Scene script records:

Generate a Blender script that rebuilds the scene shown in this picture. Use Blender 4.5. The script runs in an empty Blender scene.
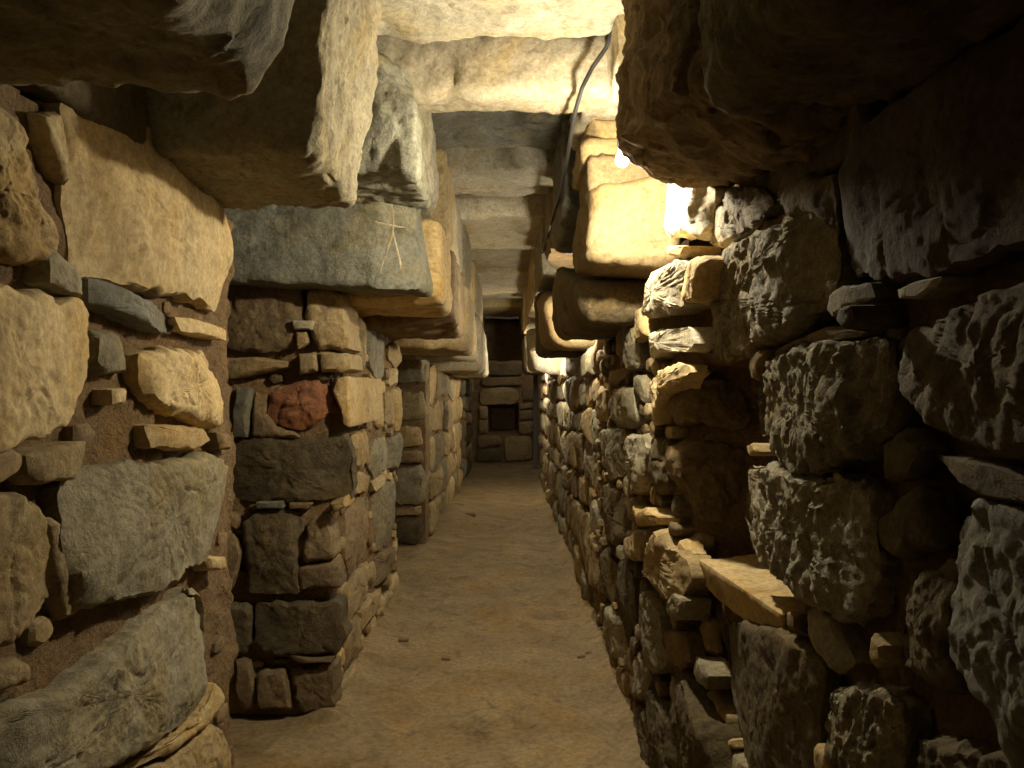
import bpy, math, random
import numpy as np
from mathutils import Vector

F, CX, CY, EYE = 800.0, 503.0, 388.0, 1.5
COL = bpy.context.scene.collection

# ------------------------------------------------------------------ noise
def _hash(ix, iy, iz, seed):
    h = (ix*374761393 + iy*668265263 + iz*2147483647 + seed*1274126177) & 0xFFFFFFFF
    h = ((h ^ (h >> 13)) * 1274126177) & 0xFFFFFFFF
    h = (h ^ (h >> 16)) & 0xFFFFFFFF
    return h / 4294967295.0
def vnoise(p, seed=0):
    i = np.floor(p).astype(np.int64); f = p - i; f = f*f*(3-2*f)
    r = 0
    for dx in (0, 1):
        for dy in (0, 1):
            for dz in (0, 1):
                w = (f[:,0] if dx else 1-f[:,0])*(f[:,1] if dy else 1-f[:,1])*(f[:,2] if dz else 1-f[:,2])
                r = r + w*_hash(i[:,0]+dx, i[:,1]+dy, i[:,2]+dz, seed)
    return r*2-1
def fbm(p, scale, octs, seed=0, gain=.5):
    p = np.asarray(p, float)*scale; a = 1; s = 0
    for o in range(octs):
        s = s + a*vnoise(p + 13.7*o, seed+o); a *= gain; p = p*2.03
    return s

# ------------------------------------------------------------------ materials
def rock_mat(name, c1, c2, c3, rough=.9, bump=.5, scale=1.0, streak=0.0):
    m = bpy.data.materials.new(name); m.use_nodes = True
    nt = m.node_tree; N = nt.nodes; L = nt.links; N.clear()
    out = N.new('ShaderNodeOutputMaterial'); b = N.new('ShaderNodeBsdfPrincipled')
    L.new(b.outputs[0], out.inputs[0])
    tc = N.new('ShaderNodeTexCoord'); oi = N.new('ShaderNodeObjectInfo')
    mul = N.new('ShaderNodeVectorMath'); mul.operation = 'MULTIPLY_ADD'
    comb = N.new('ShaderNodeCombineXYZ')
    for i in range(3): L.new(oi.outputs['Random'], comb.inputs[i])
    mul.inputs[1].default_value = (31, 17, 43)
    L.new(comb.outputs[0], mul.inputs[0]); L.new(tc.outputs['Object'], mul.inputs[2])
    def noise(sc, det=6, rgh=.6, vec=None, dist=0.):
        n = N.new('ShaderNodeTexNoise'); n.inputs['Scale'].default_value = sc*scale
        n.inputs['Detail'].default_value = det; n.inputs['Roughness'].default_value = rgh
        n.inputs['Distortion'].default_value = dist
        L.new(vec or mul.outputs[0], n.inputs['Vector']); return n.outputs['Fac']
    st = N.new('ShaderNodeVectorMath'); st.operation = 'MULTIPLY'; st.inputs[1].default_value = (1, 1, .22)
    L.new(mul.outputs[0], st.inputs[0])
    r1 = N.new('ShaderNodeValToRGB'); e = r1.color_ramp.elements
    e[0].position = .34; e[0].color = (*c1, 1); e[1].position = .66; e[1].color = (*c2, 1)
    L.new(noise(4.5, 7, .65, dist=.6), r1.inputs[0])
    mx = N.new('ShaderNodeMixRGB'); mx.inputs[2].default_value = (*c3, 1)
    r2 = N.new('ShaderNodeValToRGB'); r2.color_ramp.elements[0].position = .52; r2.color_ramp.elements[1].position = .68
    L.new(noise(9, 8, .7, dist=1.2), r2.inputs[0]); L.new(r2.outputs[0], mx.inputs[0]); L.new(r1.outputs[0], mx.inputs[1])
    # fine grain
    mg = N.new('ShaderNodeMixRGB'); mg.blend_type = 'MULTIPLY'; mg.inputs[0].default_value = .75
    r3 = N.new('ShaderNodeValToRGB'); r3.color_ramp.elements[0].position = .3; r3.color_ramp.elements[0].color = (.45, .43, .4, 1)
    r3.color_ramp.elements[1].position = .62; r3.color_ramp.elements[1].color = (1.1, 1.1, 1.08, 1)
    L.new(noise(55, 5, .75), r3.inputs[0]); L.new(mx.outputs[0], mg.inputs[1]); L.new(r3.outputs[0], mg.inputs[2])
    # ochre and dark mineral stains
    ms = N.new('ShaderNodeMixRGB'); ms.blend_type = 'MULTIPLY'; ms.inputs[2].default_value = (1.0, .84, .52, 1)
    r4 = N.new('ShaderNodeValToRGB'); r4.color_ramp.elements[0].position = .46; r4.color_ramp.elements[0].color = (.12,.12,.12,1)
    r4.color_ramp.elements[1].position = .66; r4.color_ramp.elements[1].color = (.75,.75,.75,1)
    L.new(noise(3.1, 6, .6, dist=1.0), r4.inputs[0]); L.new(r4.outputs[0], ms.inputs[0]); L.new(mg.outputs[0], ms.inputs[1])
    md = N.new('ShaderNodeMixRGB'); md.blend_type = 'MULTIPLY'; md.inputs[2].default_value = (.45, .45, .46, 1)
    r5 = N.new('ShaderNodeValToRGB'); r5.color_ramp.elements[0].position = .55; r5.color_ramp.elements[1].position = .72; r5.color_ramp.elements[1].color = (.8,.8,.8,1)
    L.new(noise(6.3, 8, .72, dist=.8), r5.inputs[0]); L.new(r5.outputs[0], md.inputs[0]); L.new(ms.outputs[0], md.inputs[1]); mg = md
    hs = N.new('ShaderNodeHueSaturation')
    mr = N.new('ShaderNodeMapRange'); mr.inputs[3].default_value = .8; mr.inputs[4].default_value = 1.2
    L.new(oi.outputs['Random'], mr.inputs[0]); L.new(mr.outputs[0], hs.inputs['Value']); L.new(mg.outputs[0], hs.inputs['Color'])
    L.new(hs.outputs[0], b.inputs['Base Color'])
    b.inputs['Roughness'].default_value = rough
    b.inputs['Specular IOR Level'].default_value = .25
    ad = N.new('ShaderNodeMath'); ad.operation = 'MULTIPLY_ADD'; ad.inputs[1].default_value = .35
    L.new(noise(95, 6, .75), ad.inputs[0]); L.new(noise(24, 9, .72, dist=.3), ad.inputs[2])
    if streak:
        a2 = N.new('ShaderNodeMath'); a2.operation = 'MULTIPLY_ADD'; a2.inputs[1].default_value = streak
        L.new(noise(26, 4, .6, vec=st.outputs[0]), a2.inputs[0]); L.new(ad.outputs[0], a2.inputs[2]); ad = a2
    bp = N.new('ShaderNodeBump'); bp.inputs['Strength'].default_value = bump; bp.inputs['Distance'].default_value = .03
    L.new(ad.outputs[0], bp.inputs['Height']); L.new(bp.outputs[0], b.inputs['Normal'])
    return m
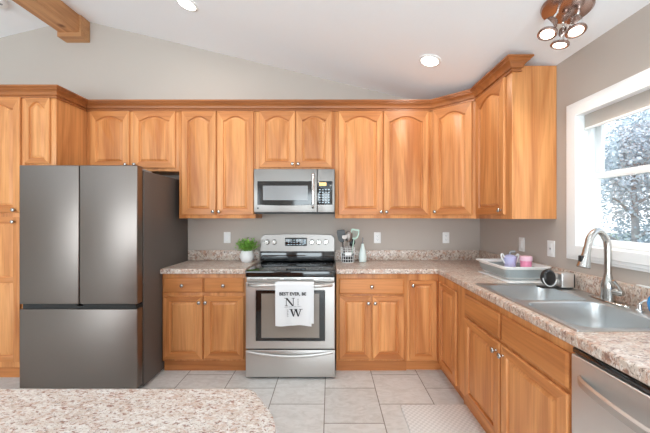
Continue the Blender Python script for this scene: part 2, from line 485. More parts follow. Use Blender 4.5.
def arch_loop(w2, h2, ix, ib, it, rise, y, n=20):
    L = [Vector((-w2+ix, y, -h2+ib)), Vector((w2-ix, y, -h2+ib))]
    for i in range(n+1):
        s = 1-i/n
        q = min(max((s-.06)/.88, 0), 1)
        a = (.5-.5*math.cos(2*PI*q))**.48
        L.append(Vector((-w2+ix+(2*w2-2*ix)*s, y, h2-it-rise*(1-a))))
    return L

def door(parent, x0, x1, z0, z1, rise=.04, kn=None, name='door', th=.02, mid=None):
    w2, h2 = (x1-x0)/2, (z1-z0)/2; cx, cz = (x0+x1)/2, (z0+z1)/2
    sw = min(.056, w2*.36)
    bm = bmesh.new()
    N = 20
    def mis(k, i): return 1 if (i == 0 or 2 <= i < 2+N) and k >= 4 and k < 7 else 0
    def panel(zlo, zhi, rs):
        pass
    if mid is None:
        ls = [arch_loop(w2, h2, .006, .006, .006, 0, 0), arch_loop(w2, h2, .006, .006, .006, 0, -.004), arch_loop(w2, h2, 0, 0, 0, 0, -.005), arch_loop(w2, h2, 0, 0, 0, 0, -th+.006), arch_loop(w2, h2, .005, .005, .005, 0, -th),
              arch_loop(w2, h2, sw, sw, sw*.85, rise, -th), arch_loop(w2, h2, sw+.005, sw+.005, sw*.85+.005, rise, -th+.011),
              arch_loop(w2, h2, sw+.011, sw+.011, sw*.85+.011, rise, -th+.012), arch_loop(w2, h2, sw+.030, sw+.030, sw*.85+.030, rise, -th+.001)]
        loops(bm, ls, cap0=True, cap1=True, mis=mis)
    else:
        box(bm, -w2, w2, -th+.009, 0, -h2, h2)
        box(bm, -w2, -w2+sw, -th, -.001, -h2, h2, bev=.003); box(bm, w2-sw, w2, -th, -.001, -h2, h2, bev=.003)
        zs = [(-h2, -h2+sw), (mid-cz-sw*.45, mid-cz+sw*.45), (h2-sw, h2)]
        for a, b in zs: box(bm, -w2+sw-.002, w2-sw+.002, -th+.0003, -.001, a, b, bev=.002, mi=1)
        for a, b in ((zs[0][1], zs[1][0]), (zs[1][1], zs[2][0])):
            c, hh, ww = (a+b)/2, (b-a)/2, w2-sw
            lv = []
            for ins, y in ((.008, -th+.009), (.03, -th+.001)):
                lv.append([Vector((-ww+ins, y, c-hh+ins)), Vector((ww-ins, y, c-hh+ins)), Vector((ww-ins, y, c+hh-ins)), Vector((-ww+ins, y, c+hh-ins))])
            loops(bm, lv, cap1=True)
    o = obj(name, bm, [M['wood'], M['woodh']], parent, (cx, 0, cz), smooth=28)
    if kn: knob(o, kn[0]-cx, kn[1]-cz, -th)
    return o

def drawer(parent, x0, x1, z0, z1, kn=True, th=.02):
    w2, h2 = (x1-x0)/2, (z1-z0)/2; cx, cz = (x0+x1)/2, (z0+z1)/2
    bm = bmesh.new()
    def R(i, y): return [Vector((-w2+i, y, -h2+i)), Vector((w2-i, y, -h2+i)), Vector((w2-i, y, h2-i)), Vector((-w2+i, y, h2-i))]
    loops(bm, [R(.006, 0), R(.006, -.004), R(0, -.005), R(0, -th+.008), R(.004, -th+.004), R(.012, -th), R(.013, -th)], True, True)
    o = obj('drawer', bm, [M['woodh']], parent, (cx, 0, cz), smooth=28)
    if kn: knob(o, 0, 0, -th)
    return o

def cab_body(bm, x0, x1, dep, z0, z1, toe=False, open_top=False):
    if open_top:
        box(bm, x0, x1, 0, .019, z0, z1); box(bm, x0, x0+.018, .019, dep, z0, z1); box(bm, x1-.018, x1, .019, dep, z0, z1)
        box(bm, x0+.018, x1-.018, .019, dep, z0, z0+.018); box(bm, x0+.018, x1-.018, dep-.01, dep, z0+.018, z1)
    else:
        box(bm, x0, x1, 0, .019, z0, z1, bev=.0015); box(bm, x0+.001, x1-.001, .019, dep, z0+.001, z1)
    if toe: box(bm, x0+.0, x1-.0, .030, dep-.01, 0.0, z0-.001, mi=1)

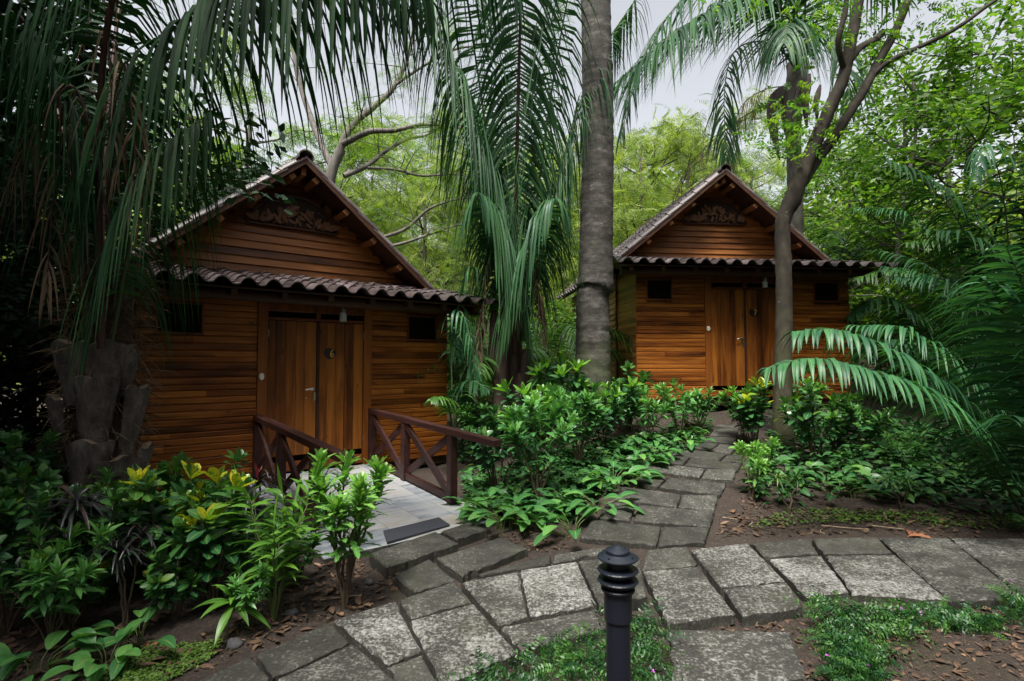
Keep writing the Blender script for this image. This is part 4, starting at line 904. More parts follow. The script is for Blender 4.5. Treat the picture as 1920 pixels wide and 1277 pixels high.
def cluster_palm(base, label, specs, leaf='areca', group=None, canes=None, name='clump_palm'):
    rg = np.random.default_rng(int(abs(base[0]*100+base[1]*10))+3)
    t = palm_thing(name, base, label, 'palm', group); R = Rel(t)
    for q in canes or []:
        mb = MB(); mb.tube(spline(q, 14), np.linspace(.035, .025, 14), 8); R.out(mb, 'cane', M['greenstem'])
    for pts, kw in specs:
        k = dict(ln=.55, wd=.04, num=40, g=1.6, t0=.25, r0=.016, rng=rg, n=5, lift=.2, fwd=.5); k.update(kw); lf = k.pop('leaf', leaf)
        add_frond(R, pts, lf, 'rachis', **k)
    return t
def right_palms():
    A = lambda *p: [at(*q) for q in p]
    b = at(1915, 960, 5.9); b[2] = gz(b[0], b[1])
    sp = [(A((1915,960,5.9),(1868,880,5.7),(1800,795,5.5),(1715,725,5.35),(1610,690,5.2),(1520,672,5.1),(1440,690,5.0)), dict(ln=.50, wd=.05, num=84, g=2.4, t0=.10, lift=.2, fwd=.35, end=.8)),
          (A((1930,950,6.1),(1870,850,6.0),(1800,755,5.9),(1720,690,5.8),(1640,645,5.7),(1560,618,5.6),(1490,622,5.55)), dict(ln=.50, wd=.05, num=80, g=2.4, t0=.14, lift=.2, fwd=.35, end=.9)),
          (A((1925,950,6.0),(1925,800,5.8),(1905,660,5.6),(1870,560,5.4),(1830,520,5.2)), dict(ln=.8, num=36, g=1.5, wd=.065)),
          (A((1935,960,6.0),(1945,820,5.7),(1940,680,5.4),(1925,560,5.1),(1890,470,4.8)), dict(ln=.85, num=36, g=1.5, wd=.065, lift=.1)),
          (A((1930,955,6.3),(1880,820,6.4),(1800,700,6.5),(1700,620,6.6),(1600,610,6.7)), dict(ln=.6, num=64, g=2.0, wd=.045)),
          (A((1935,955,6.6),(1890,760,6.8),(1850,620,7.0),(1780,530,7.1),(1690,520,7.2)), dict(ln=.65, num=64, g=2.2, wd=.045)),
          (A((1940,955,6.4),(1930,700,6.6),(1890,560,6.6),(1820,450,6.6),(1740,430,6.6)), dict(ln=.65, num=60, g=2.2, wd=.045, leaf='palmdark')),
          (A((1940,950,6.0),(1990,760,5.6),(2000,600,5.2),(1960,480,4.8)), dict(ln=.6, num=44, g=1.2, leaf='palmdark')),
          (A((1935,950,6.2),(1900,760,6.5),(1830,600,6.8),(1740,500,7.1),(1650,470,7.4)), dict(ln=.6, num=44, g=1.8, leaf='palmdark')),
          (A((1930,960,5.7),(1940,880,5.3),(1925,800,4.9),(1890,780,4.6)), dict(ln=.55, num=40, g=1.4, leaf='palmdark')),
          (A((1935,950,5.9),(1960,820,5.4),(1990,740,5.0),(1950,650,4.7)), dict(ln=.6, num=40, g=1.4, leaf='palmdark'))]
    cluster_palm(b, 'dark glossy palm at the right edge, two long fronds reaching across the farther cabin', sp)
    b = onground(1760, 770); b[2] = gz(b[0], b[1]); d = b[1]
    sp = [([b, *A((1770,640,d-.1),(1740,545,d-.3),(1680,505,d-.5),(1610,520,d-.7))], dict(leaf='palmbright')), ([b, *A((1790,620,d),(1800,500,d-.1),(1770,450,d-.2),(1700,455,d-.4))], dict(leaf='palmbright')),
          ([b, *A((1745,650,d),(1690,580,d),(1640,560,d),(1595,590,d))], {}), ([b, *A((1800,640,d+.2),(1860,540,d+.2),(1920,520,d+.2))], {}), ([b, *A((1780,600,d+.4),(1750,470,d+.6),(1690,400,d+.8),(1610,390,d+1))], {}), ([b, *A((1735,680,d-.3),(1690,640,d-.6),(1650,640,d-.8))], {})]
    cluster_palm(b, 'bright clumping palm just right of the farther cabin wall, behind the dark glossy palm', [(p, dict(ln=.8, num=64, g=1.9, wd=.048, **k)) for p, k in sp], 'areca')
    b = onground(1885, 790); b[2] = gz(b[0], b[1]); d = 9.0
    sp = [(A((1850,760,9),(1845,560,8.8),(1800,420,8.5),(1725,335,8.2),(1660,300,8)), dict(ln=.9, wd=.05, num=46, g=3, leaf='palmdark')), (A((1860,760,9),(1890,520,8.8),(1880,360,8.5),(1850,270,8.2),(1830,330,8)), dict(ln=.8, wd=.05, num=40, g=4)),
          (A((1865,760,9),(1925,560,8.6),(1960,420,8.2),(1940,330,7.9)), dict(ln=.8, num=40, leaf='palmdark')), (A((1855,760,9.2),(1800,600,9.4),(1740,520,9.6),(1660,500,9.8)), dict(ln=.8, num=40, g=2)), (A((1850,760,9),(1830,640,8.6),(1790,560,8.3),(1800,480,8.2)), dict(ln=.8, num=36, g=2, leaf='palmdark'))]
    cluster_palm(b, 'tall dark palm in the far right shade, fronds arching above the bright clumping palm', sp, 'areca')
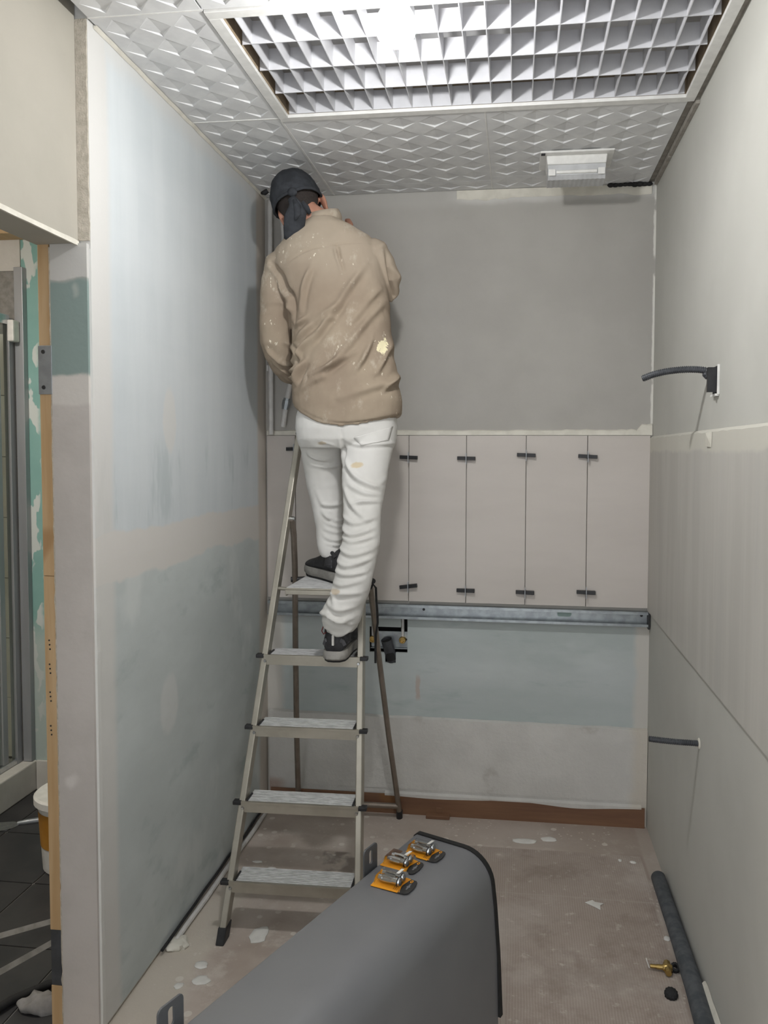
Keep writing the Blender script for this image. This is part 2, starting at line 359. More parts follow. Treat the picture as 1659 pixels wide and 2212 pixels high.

_Description of the task_.
Only the lines from the start of the records above through the line containing "from mathutils import Vector" should be returned, exactly and with both ends, please; the pictures stay out.

_Response_.
Generate a Blender script that rebuilds the scene shown in this picture. Use Blender 4.5. The script runs in an empty Blender scene.
import bpy, math, random
import numpy as np
from mathutils import Vector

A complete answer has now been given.